Movie Reaction: The Grudge


Formula: The Grudge + (0 to 16 Years)

Based on how old you are, different kinds of horror really did a number on you. I'd never go into a church again if I was a teen during the Rosemary's Baby/Exorcist/Omen run. I would've hated to move around the time that Amityville Horror and Poltergeist were all the rage. It actually would've been nice to be a teen in the mid-90s, when Scream was deconstructing the slasher. My teen years were marked by the arrival of the Japanese-style horror (with a hint of found footage). The Ring, adapted from a Japanese horror movie, is the first time I remember being haunted by a horror movie. It was soon followed by another Japanese remake that referenced the influence directly: The Grudge. I don't really remember that one as well, but the overcast, dreary aesthetic of those films remain the template for horror in my mind.
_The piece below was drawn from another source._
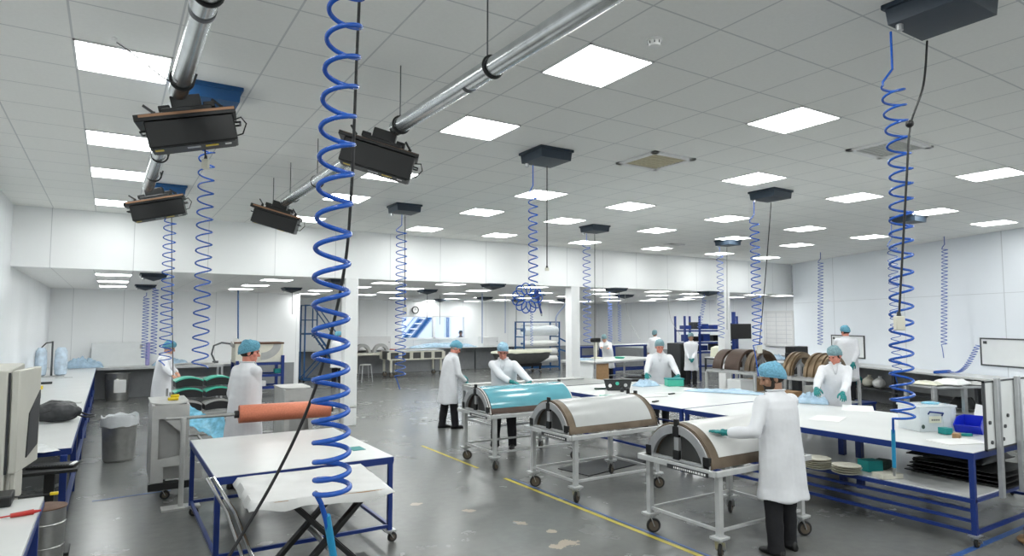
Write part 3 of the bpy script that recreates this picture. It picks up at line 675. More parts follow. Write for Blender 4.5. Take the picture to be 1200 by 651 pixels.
for i, (px, py, lab) in enumerate(((180,325,'dark hose box of the low bay, nearest the left wall lamps'),(170.5,337,'second dark hose box of the low bay at the left, farther back'),(341.5,340,'dark hose box of the low bay left of the blue steps'),(396,331,'dark hose box of the low bay beside the left column'),(500.5,342,'dark hose box of the low bay above the back window'),(515.5,352,'small dark hose box of the low bay right of the window clock'),(578,336,'widest dark hose box of the low bay, at the header opening centre'),(568,350,'dark hose box of the low bay, over the back bench centre'),(607,352.5,'dark hose box of the low bay left of the film roll rack'),(629,346,'bluish hose box of the low bay behind the hank of hose'),(662,352,'dark hose box of the low bay beside the middle column'),(722,340.5,'dark hose box of the low bay above the bending worker'),(732,347.5,'dark hose box of the low bay, second above the bending worker'),(830,344,'dark hose box of the low bay above the blue shelving'))):
    q = on_z(px, py, LOW-.07); hose_box(lab, q.x, q.y, LOW, sz=.46 if i not in (5,) else .38, hgt=.07, tip=.07, group='hose boxes in the low bay'); BX['l%d' % i] = (q.x, q.y)

# ------------------------------------------------------------------ coiled hoses and cables
def coil_pts(x, y, tips, lean, rad, ppt=22, phase=0):
    """helix through the given heights, one per turn; lean(z) gives the plan offset"""
    pts = []; n = len(tips)
    for i in range(n-1):
        for k in range(ppt):
            f = k/ppt; z = tips[i] + (tips[i+1]-tips[i])*f; a = phase - 2*math.pi*f; ox, oy = lean(z); pts.append((x+ox+rad*math.cos(a), y+oy+rad*math.sin(a), z))
    return pts
PH = -YAW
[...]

It feels too soon to be rebooting The Grudge only because I don't realize how much time has passed. It's been 16 years since the first Grudge movie. There's actually been a couple sequels since then; the last coming in 2009. The 2020 The Grudge is something between a reboot and a sequel. It begins with a woman leaving a house in Japan in 2004. I believe it's the same house as the first movie. Actually, the movie begins with a quick refresher before that. It explains that when something terrible happens in a location, that creates a curse (a grudge, one could call it) that follows anyone who comes into contact with it. So, this woman leaves a grudge house in Japan and heads back home to the U.S. This brings the curse to her house, of course, and sets off the events of the movie. Like previous installments, this film tells multiple stories concurrently that happen in different timelines. I won't bog you down with the details, but some people die in all the timelines. The A-story is a detective played by Andrea Riseborough investigating what happened in the other stories while suspecting that the curse has followed her. I'll assume we're all grownups who have seen horror movies before and let you figure out how the rest of this goes.
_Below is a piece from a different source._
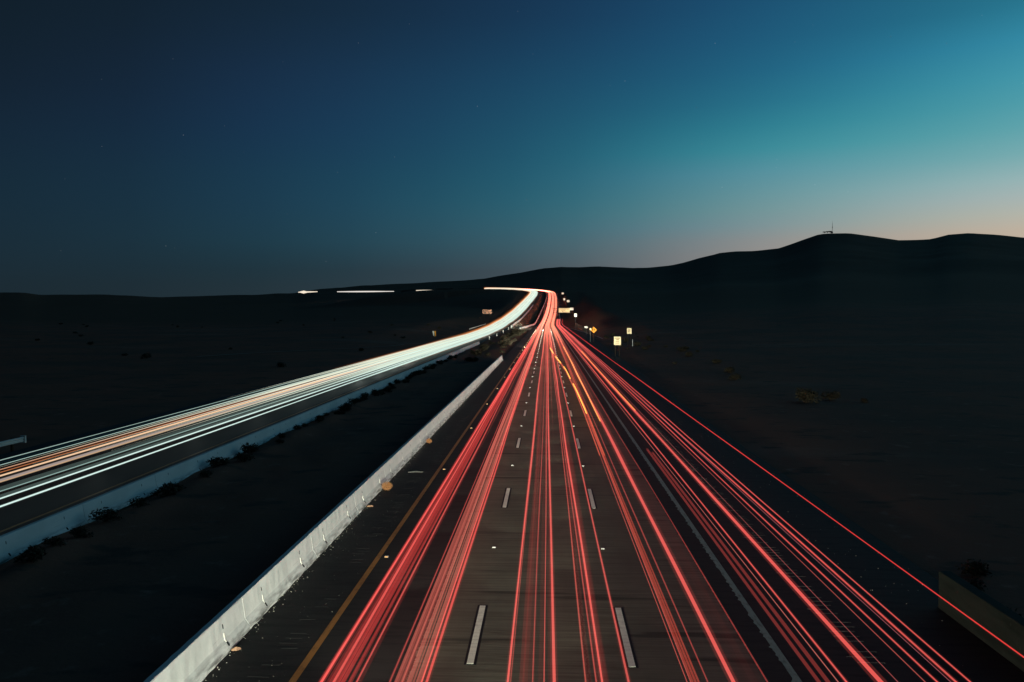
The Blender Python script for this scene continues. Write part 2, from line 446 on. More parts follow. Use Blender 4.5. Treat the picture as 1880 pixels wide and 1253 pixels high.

I'm a fan of this style of horror. I like supernatural horror about malevolent forces rather than concrete villains. I love a good investigation. It's a great way to tell a lot of hopeless stories plausibly. In a slasher, I have to always keep a little hope alive. But when I already know the result, I can be afraid for the people in good faith. This movie doesn't overuse the jump scares or overresolve the story. It's not quite the masterwork of "smart protagonists" vs "clever, unstoppable force" that Oculus is, but I wasn't constantly rolling my eyes at what the characters do. That's a low bar that few horror movies manage to clear.

It's a solid cast. I didn't recognize Andrea Riseborough at all, and I'm not sure why. Demian Bichir plays another detective out of a slightly different horror movie. The story with John Cho and Betty Gilpin felt off too. No one was bad. They just didn't all fit together.
Of all the major studio horror offerings out there, The Grudge ranks toward the top of what I've seen lately. It's an actual horror movie, not one that dips its toes into other genres. The stakes and storytelling are simple. It doesn't explain too much. It's nice, lean horror.